How can I reset qBittorrent settings to default? I couldn't find any Reset button in the settings. Can anyone suggest a better way to do that?

  • this probably isn't what you want; but a last-choice option may be dpkg-reconfigure qbittorrent (will reset a package back to as-installed settings; note: i have no idea if it resets all settings for qbit-torrent)
    – guiverc
    Nov 27, 2017 at 2:35
  • 1
    @guiverc That actually won't work, because the relevant settings are per-user. They're stored in ~/.config/qBittorrent for each user. Also, are you sure dpkg-reconfigure even resets systemwide settings for applications? I have never heard of dpkg-reconfigure reinstalling conffiles for any package, though it does often modify them. Nov 27, 2017 at 2:40

1 Answer 1


qBittorrent stores its settings in ~/.config/qBittorrent, where ~ is your home directory. To clear the settings, you can remove or, better, rename that directory. You should expect that this will cause qBittorrent to forget all your current torrents, though the actual files in them will remain intact. I recommend making sure qBittorrent is not runnning before proceeding.

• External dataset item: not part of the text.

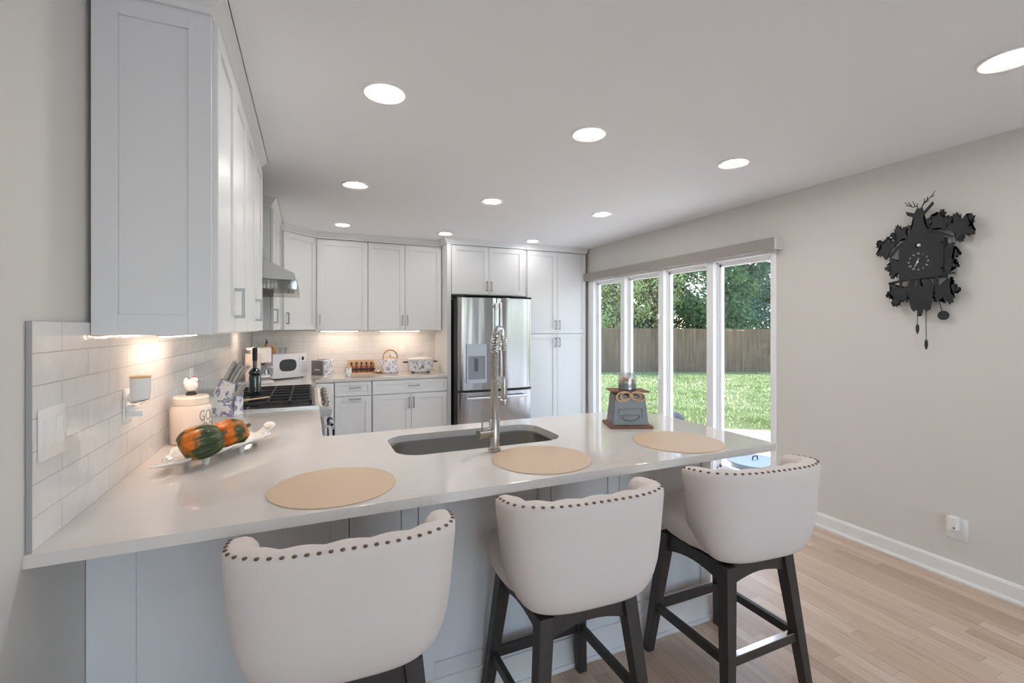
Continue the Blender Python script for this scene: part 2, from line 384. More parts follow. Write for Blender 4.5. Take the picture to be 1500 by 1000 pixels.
def text_mesh(s, size, ext=.0006, sx=1.0):
    cu = bpy.data.curves.new('lettering', 'FONT'); cu.body = s; cu.size = size; cu.extrude = ext; cu.offset = -size*.012; cu.align_x = 'CENTER'; cu.align_y = 'CENTER'
    o = bpy.data.objects.new('lettering', cu); COL.objects.link(o)
    dg = bpy.context.evaluated_depsgraph_get(); me = bpy.data.meshes.new_from_object(o.evaluated_get(dg))
    COL.objects.unlink(o); bpy.data.objects.remove(o)
    return [(v.co.x*sx, v.co.y, v.co.z) for v in me.vertices], [tuple(p.vertices) for p in me.polygons]
def add_text(mb, s, size, f, ext=.0006, sx=1.0):
    vs, fs = text_mesh(s, size, ext, sx); V = [mb.v(f(*v)) for v in vs]
    for p in fs: mb.face([V[i] for i in p])

# ------------------------------------------------------------------ room shell
XL, XR, YB, YR, ZC = -.577, 3.33, 5.66, -3.2, 2.44
TK = .14
b = MB(); b.box(XL-TK, XR+TK, YR-TK, YB+TK, -.12, 0); struct(b.build('floor', 'floor'), 'light oak strip floor running towards the back of the room', 'floor')
b = MB(); b.box(XL-TK, XR+TK+.75, YR-TK, YB+TK+.6, ZC, ZC+.2); struct(b.build('ceiling', 'ceiling'), 'flat white ceiling with recessed lamps', 'ceiling')  # slab overhang past the window is an added unseen eave blocking direct sun
b = MB(); b.box(XL-TK, XL, YR, YB, 0, ZC); struct(b.build('wall_left', 'wall'), 'plain warm grey wall at the left edge', 'wall')
b = MB(); b.box(XL-TK, XR+TK, YB, YB+TK, 0, ZC); struct(b.build('wall_back', 'wall'), 'back wall behind the refrigerator and tiled counter', 'wall')
WY0, WY1, WZ0, WZ1 = 2.44, 5.06, .06, 2.03
b = MB()
b.box(XR, XR+TK, YR, WY0, 0, ZC); b.box(XR, XR+TK, WY1, YB, 0, ZC); b.box(XR, XR+TK, WY0, WY1, WZ1, ZC); b.box(XR, XR+TK, WY0, WY1, 0, WZ0)
struct(b.build('wall_right', 'wall'), 'right wall with the tall window and the cuckoo clock', 'wall')
# wall behind the camera with three openings for daylight
b = MB(); xs = [XL, -.3, .7, 1.0, 1.9, 2.3, 3.1, XR]
for i in range(0, 7, 2): b.box(xs[i], xs[i+1], YR-TK, YR, 0, ZC)
for i in range(1, 7, 2): b.box(xs[i], xs[i+1], YR-TK, YR, 0, .12); b.box(xs[i], xs[i+1], YR-TK, YR, 2.3, ZC)
struct(b.build('wall_rear', 'wall'), 'rear wall behind the camera with window openings', 'wall')
for i in range(1, 7, 2):
    L = bpy.data.lights.new('window_daylight', 'AREA'); L.shape = 'RECTANGLE'; L.size = xs[i+1]-xs[i]; L.size_y = 2.18
    L.cycles.is_portal = True
    o = bpy.data.objects.new('window_daylight', L); COL.objects.link(o); o.location = ((xs[i]+xs[i+1])/2, YR-.03, 1.21); o.rotation_euler = (PI/2, 0, PI)
L = bpy.data.lights.new('window_daylight', 'AREA'); L.shape = 'RECTANGLE'; L.size = WY1-WY0; L.size_y = WZ1-WZ0; L.cycles.is_portal = True
o = bpy.data.objects.new('window_daylight', L); COL.objects.link(o); o.location = (XR+TK+.01, (WY0+WY1)/2, (WZ0+WZ1)/2); o.rotation_euler = (PI/2, 0, PI/2)
# baseboards
def baseb(name, path_y0, path_y1):
    mb = MB(); prof = [(0, 0), (-.028, 0), (-.030, .010), (-.026, .019), (-.016, .022), (-.016, .085), (-.012, .094), (-.006, .098), (0, .10)]
    A = [mb.v((XR+x, path_y0, z)) for x, z in prof]; B = [mb.v((XR+x, path_y1, z)) for x, z in prof]
    for i in range(len(prof)): mb.face([A[i], A[(i+1) % len(prof)], B[(i+1) % len(prof)], B[i]])
    mb.face(A); mb.face(B[::-1]); return mb.build(name, 'trimp')
struct(baseb('baseboard_right', YR, WY0-.005), 'white baseboard along the right wall', 'baseboard')

# ------------------------------------------------------------------ window with four panes
win = thing('window_1', 'tall four-pane white window on the right wall looking to the yard', 'window', (XR, WY0, WZ0)); tag(win, kind='structure')
def LW(x0, x1, y0, y1, z0, z1, mb): mb.box(x0-XR, x1-XR, y0-WY0, y1-WY0, z0-WZ0, z1-WZ0)
ys0 = [2.485+.635*i for i in range(4)]; G = .56
f = MB(); X0, X1 = XR-.012, XR+.05
ZA, ZB = WZ0+.09, WZ1-.03
LW(X0, X1, WY0, ys0[0], ZA, ZB, f); LW(X0, X1, ys0[3]+G, WY1, ZA, ZB, f)
for i in range(3): LW(X0, X1, ys0[i]+G, ys0[i+1], ZA, ZB, f)
LW(X0, X1, WY0, WY1, WZ1-.03, WZ1, f); LW(X0, X1, WY0, WY1, WZ0, WZ0+.09, f)
fr = f.build('window_frame', 'sash', win, bevel=.003)
for i in range(4):
    s = MB(); y0, y1, z0, z1 = ys0[i], ys0[i]+G, WZ0+.09, WZ1-.03
    for (a, c, x0, x1) in ((0, .016, XR+.035, XR+.066), (.016, .040, XR+.047, XR+.082)):
        LW(x0, x1, y0+a, y0+c, z0+a, z1-a, s); LW(x0, x1, y1-c, y1-a, z0+a, z1-a, s); LW(x0, x1, y0+a, y1-a, z0+a, z0+c, s); LW(x0, x1, y0+a, y1-a, z1-c, z1-a, s)
    sh = s.build('sash', 'sash', win, bevel=.002)
    p = MB(); LW(XR+.068, XR+.072, y0+.036, y1-.036, z0+.036, z1-.036, p); p.build('pane', 'pane', sh)
for (yy, zz) in ((ys0[2]-.03, 1.56), (ys0[2]-.03, .93)):
    h = MB(); LW(XR-.03, XR-.012, yy-.012, yy+.012, zz-.035, zz+.035, h); LW(XR-.045, XR-.03, yy-.008, yy+.008, zz-.05, zz+.0, h); h.build('window_latch', 'white', win, bevel=.003)
va = thing('window_valance', 'long grey-brown fabric roller blind cassette above the window', 'window blind', (XR, 2.385, 2.02))
v = MB(); v.box(-.080, 0, .015, 2.69, 0, .092); v.build('cassette', 'valance', va, bevel=.003)
v = MB(); v.box(-.083, 0, 0, .015, -.003, .096); v.build('end_cap', 'valcap', va, bevel=.002)['label'] = 'pale grey end cap'

# ------------------------------------------------------------------ tile backsplashes
b = MB(); b.box(0, .009, 0, YB-1.37-.002, 0, .518)
ts = b.build('backsplash', 'tileL'); ts.location = (XL+.001, 1.37, .914); tag(ts, 'glossy white subway tile strip on the left wall above the counter', 'backsplash')
b = MB(); b.box(0, .010, -.003, 0, 0, .518); e = b.build('edge_strip', 'greyplate', ts); e['label'] = 'grey metal edge strip'
b = MB(); b.box(0, 2.0, -.011, 0, 0, .496)
tb = b.build('backsplash', 'tileB'); tb.location = (XL+.013, YB-.001, .888); tag(tb, 'white subway tile on the back wall behind kettle and slow cooker', 'backsplash')

# ------------------------------------------------------------------ cabinets
def pull_v(mb, x, z, L=.115, out=.034, w=.010, y=-.022):
    mb.box(x-w/2, x+w/2, y-out, y-out+.010, z-L/2, z+L/2)
    for zz in (z-L/2, z+L/2-.012): mb.box(x-w/2, x+w/2, y-out+.01, y, zz, zz+.012)
def pull_h(mb, x, z, L=.115, out=.034, w=.010, y=-.022):
    mb.box(x-L/2, x+L/2, y-out, y-out+.010, z-w/2, z+w/2)
    for xx in (x-L/2, x+L/2-.012): mb.box(xx, xx+.012, y-out+.01, y, z-w/2, z+w/2)
def cabinet(name, label, loc, rz, w, d, h, fronts, cat='cabinet', toe=0, group=None, carc=None):
    t = thing(name, label, cat, loc, rz, group); c = MB()
    if carc: c.prism(carc, 0, h)
    elif toe: c.box(0, w, 0, d, toe, h); c.box(0, w, .06, d, 0, toe)
    else: c.box(0, w, 0, d, 0, h)
    c.build('carcass', 'cab', t, bevel=.0015)
    for kind, x0, x1, z0, z1, hd in fronts:
        mb = MB(); g = .0018
        T = Matrix.Translation((x0+g, -.003, z0+g))
        mb.shaker(x1-x0-2*g, z1-z0-2*g, T, st=.057 if kind != 'drawer' else .035)
        dr = mb.build(kind, 'cab', t, bevel=.0012)
        if hd:
            k = MB(); (pull_v if hd[0] == 'v' else pull_h)(k, hd[1], hd[2], y=-.023); k.build('handle', 'pull', dr, bevel=.001)
    return t
UB, UT = 1.395, 2.378      # wall cabinets bottom and top
UH = UT-UB
# first run on the left wall: y 1.682 .. 3.17, carcass front x = -.284
def upper_left(y0, y1, doors, label, end=False):
    w = y1-y0; n = len(doors); fr = []
    for i, hd in enumerate(doors):
        a, c = w*i/n, w*(i+1)/n
        fr.append(('door', a, c, .003, UH-.01, None if hd is None else ('v', (a+.028) if hd == 'l' else (c-.028), .115)))
    t = cabinet('wall_cabinet', label, (-.284, y0, UB), PI/2, w, .281, UH, fr)
    return t
c1 = upper_left(1.684, 2.427, ['r', None], 'nearest white wall cabinet at upper left, shaker end panel facing the camera')
mb = MB(); mb.T = Matrix.Translation((0, .281, 0)) @ Matrix.Rotation(-PI/2, 4, 'Z')
mb.shaker(.293-.004, UH+.004, t=.018, st=.060); mb.build('end_panel', 'cab', c1, bevel=.0012)
c2 = upper_left(2.430, 3.17, ['r', None], 'second white wall cabinet over the left counter, beside the range hood')
c3 = upper_left(4.10, 5.045, ['l', None], 'white wall cabinet past the range hood, over the paper towels')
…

Since occasionally qBittorrent can remain running in the background after it seems like you've closed it, you can run this command to see if it is running, if you think it might be. It will output a process ID if it is, or nothing if it is not:

pgrep qbittorrent

To rename ~/.config/qBittorrent from the command line, run:

mv ~/.config/qBittorrent{,.old}

Or, if you prefer:

cd ~/.config
mv qBittorrent qBittorrent.old

There are other ways, of course, but either of those work. Whichever you use, it renames the qBittorrent directory with a .old suffix. You don't need to replace ~ with anything when you type it on the command line. The shell expands it automatically to the name of your home directory.

If you really want to remove the directory, which I suggest against doing, then you can do that this way:

cd ~/.config
rm -r qBittorrent

If you prefer to rename or remove it using Nautilus (or another graphical file browser), then open up a file browser window in your home directory. Press Ctrl+H to show hidden files and directories, so you can see the .config directory. Go into it and find the qBittorrent directory; then rename or delete it. (Pressing Ctrl+H again will re-hide files and directories whose names start with ..)

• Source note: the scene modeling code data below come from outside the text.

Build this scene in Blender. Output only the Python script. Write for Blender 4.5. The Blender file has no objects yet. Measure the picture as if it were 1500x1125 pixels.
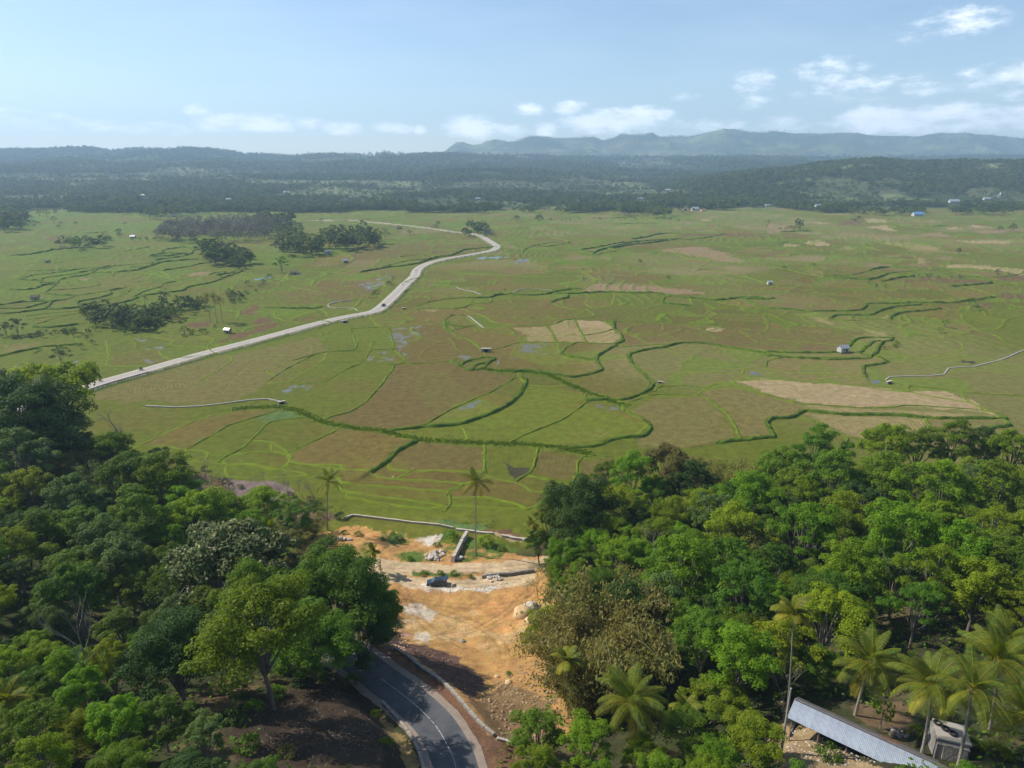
import bpy, math, random
import numpy as np
from mathutils import Vector, Matrix, Euler
R = math.radians
random.seed(7)
rng = np.random.default_rng(11)
sc = bpy.context.scene
COL = sc.collection
# ------------------------------------------------------------------ camera
H = 87.0
PITCH = R(17.8)
cd = bpy.data.cameras.new("camera")
cam = bpy.data.objects.new("camera", cd)
COL.objects.link(cam)
cam.location = (0, 0, H)
cam.rotation_euler = (math.pi / 2 - PITCH, 0, 0)
cd.sensor_width = 36; cd.lens = 24
cd.clip_start = 0.5; cd.clip_end = 60000
sc.camera = cam
# ------------------------------------------------------------------ sun, sky, exposure
SUN_AZ = R(-72)          # measured from straight ahead (+Y), negative = to the left
SUN_EL = R(43)
sd = bpy.data.lights.new("sun", 'SUN'); sd.energy = 4.8; sd.angle = R(0.53); sd.color = (1.0, 0.94, 0.84)
so = bpy.data.objects.new("sun", sd); COL.objects.link(so)
sv = Vector((math.sin(SUN_AZ) * math.cos(SUN_EL), math.cos(SUN_AZ) * math.cos(SUN_EL), math.sin(SUN_EL)))
so.rotation_euler = sv.to_track_quat('Z', 'Y').to_euler()
so.location = (0, 0, 300)
sc.view_settings.view_transform = 'Standard'
sc.view_settings.look = 'None'
sc.view_settings.exposure = 0.46
sc.view_settings.gamma = 1.0
sc.view_settings.use_curve_mapping = False
sc.render.engine = 'CYCLES'
sc.cycles.use_denoising = True
sc.cycles.max_bounces = 5
sc.cycles.diffuse_bounces = 2
sc.cycles.transmission_bounces = 4
sc.cycles.transparent_max_bounces = 6
sc.cycles.volume_bounces = 2
sc.cycles.use_adaptive_sampling = True

def px_dir(px, py):
    """direction of a picture point (1500x1125 scale) in the world"""
    x = (px - 750.0) / 1000.0; y = (562.5 - py) / 1000.0
    c, s = math.cos(PITCH), math.sin(PITCH)
    return np.array((x, c + y * s, -s + y * c))
def at(px, py, z=0.0):
    d = px_dir(px, py); t = (z - H) / d[2]
    return (d[0] * t, d[1] * t)

world = bpy.data.worlds.new("World"); sc.world = world; world.use_nodes = True
wt = world.node_tree; wt.nodes.clear()
def wn(t, **k):
    n = wt.nodes.new(t)
    for a, b in k.items(): setattr(n, a, b)
    return n
def wl(a, b): wt.links.new(a, b)
sky = wn('ShaderNodeTexSky', sky_type='NISHITA', sun_disc=False)
sky.sun_elevation = SUN_EL; sky.sun_rotation = SUN_AZ; sky.altitude = 100
sky.air_density = 1.0; sky.dust_density = 0.3; sky.ozone_density = 2.0
tc = wn('ShaderNodeTexCoord')
sep = wn('ShaderNodeSeparateXYZ'); wl(tc.outputs['Generated'], sep.inputs[0])
def wm(op, a, b=None, c=None, clamp=False):
    n = wn('ShaderNodeMath', operation=op, use_clamp=clamp)
    for i, v in enumerate((a, b, c)):
        if v is None: continue
        if isinstance(v, (int, float)): n.inputs[i].default_value = v
        else: wl(v, n.inputs[i])
    return n.outputs[0]
az = wm('ARCTAN2', sep.outputs['X'], sep.outputs['Y'])
el = wm('ARCSINE', sep.outputs['Z'])
cx = wn('ShaderNodeCombineXYZ')
wl(wm('MULTIPLY', az, 14.0), cx.inputs[0]); wl(wm('MULTIPLY', el, 34.0), cx.inputs[1])
n1 = wn('ShaderNodeTexNoise'); n1.inputs['Scale'].default_value = 2.3; n1.inputs['Detail'].default_value = 9; n1.inputs['Roughness'].default_value = 0.62
wl(cx.outputs[0], n1.inputs['Vector'])
def azel(px, py):
    d = px_dir(px, py); d = d / np.linalg.norm(d)
    return math.atan2(d[0], d[1]), math.asin(d[2])
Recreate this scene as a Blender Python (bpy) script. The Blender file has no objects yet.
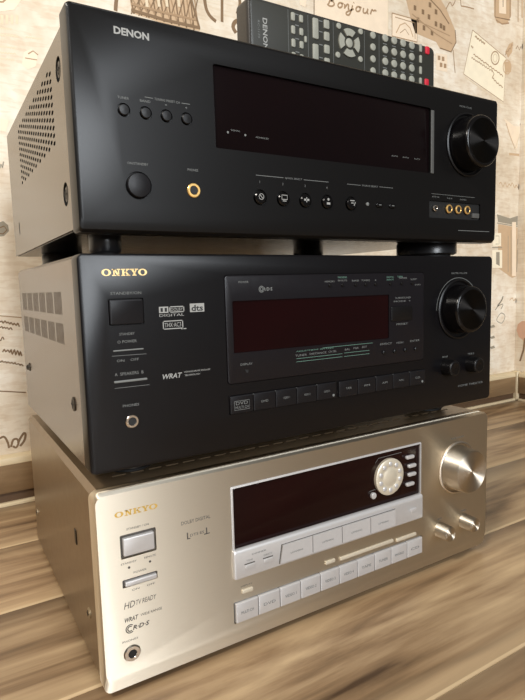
import bpy, bmesh, math, random
from mathutils import Matrix, Vector

random.seed(7)
scene = bpy.context.scene
COL = scene.collection

# ---------------------------------------------------------------- camera
YAW, PITCH, ROLL, FPX = -0.5410, -0.1142, -0.0281, 548.03
cam_data = bpy.data.cameras.new('camera')
cam = bpy.data.objects.new('camera', cam_data)
COL.objects.link(cam)
fw = Vector((-math.sin(YAW) * math.cos(PITCH), math.cos(YAW) * math.cos(PITCH), math.sin(PITCH)))
rt = Vector((math.cos(YAW), math.sin(YAW), 0))
up = rt.cross(fw)
r2 = math.cos(ROLL) * rt + math.sin(ROLL) * up
u2 = -math.sin(ROLL) * rt + math.cos(ROLL) * up
cam.matrix_world = Matrix(((r2.x, u2.x, -fw.x, -0.0873), (r2.y, u2.y, -fw.y, -0.3845), (r2.z, u2.z, -fw.z, 0.3056), (0, 0, 0, 1)))
cam_data.sensor_fit = 'VERTICAL'
cam_data.sensor_height = 36.0
cam_data.lens = FPX * 36.0 / 700.0
cam_data.clip_start = 0.01
scene.camera = cam

# ---------------------------------------------------------------- light and exposure
world = bpy.data.worlds.new('world')
scene.world = world
world.use_nodes = True
wbg = world.node_tree.nodes['Background']
wbg.inputs['Color'].default_value = (1.0, 0.92, 0.82, 1)
wbg.inputs['Strength'].default_value = 0.14


def area(name, loc, target, size, power, color, size_y=None):
    l = bpy.data.lights.new(name, 'AREA')
    l.energy = power
    l.color = color
    l.size = size
    if size_y:
        l.shape = 'RECTANGLE'
        l.size_y = size_y
    o = bpy.data.objects.new(name, l)
    COL.objects.link(o)
    o.location = loc
    o.rotation_euler = (Vector(target) - Vector(loc)).to_track_quat('-Z', 'Y').to_euler()
    return o


area('ceiling_lamp_light', (-0.78, -0.58, 1.25), (0.0, 0.35, 0.3), 0.22, 20.0, (1.0, 0.935, 0.845))
area('window_light', (0.08, -2.6, 1.15), (0.2, 0.0, 0.4), 0.8, 84.0, (0.90, 0.95, 1.0), 1.5)

vs = scene.view_settings
scene.display_settings.display_device = 'sRGB'
vs.view_transform = 'Standard'
vs.look = 'None'
vs.exposure = -0.12
vs.gamma = 1.0
vs.use_curve_mapping = False


# ---------------------------------------------------------------- materials
def lin(c):
    return tuple(((v / 255) / 12.92 if v / 255 <= 0.04045 else ((v / 255 + 0.055) / 1.055) ** 2.4) for v in c) + (1,)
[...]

Next time you start qBittorrent, a new ~/.config/qBittorrent directory will be created with fresh (default) settings.

  • 2
    One reason to ensure qBittorent isn't running when you do this: some apps write out their current configuration when exiting (qBittorent may not be one of those, but better to be sure). Learned this the annoying way when editing Terminator configuration.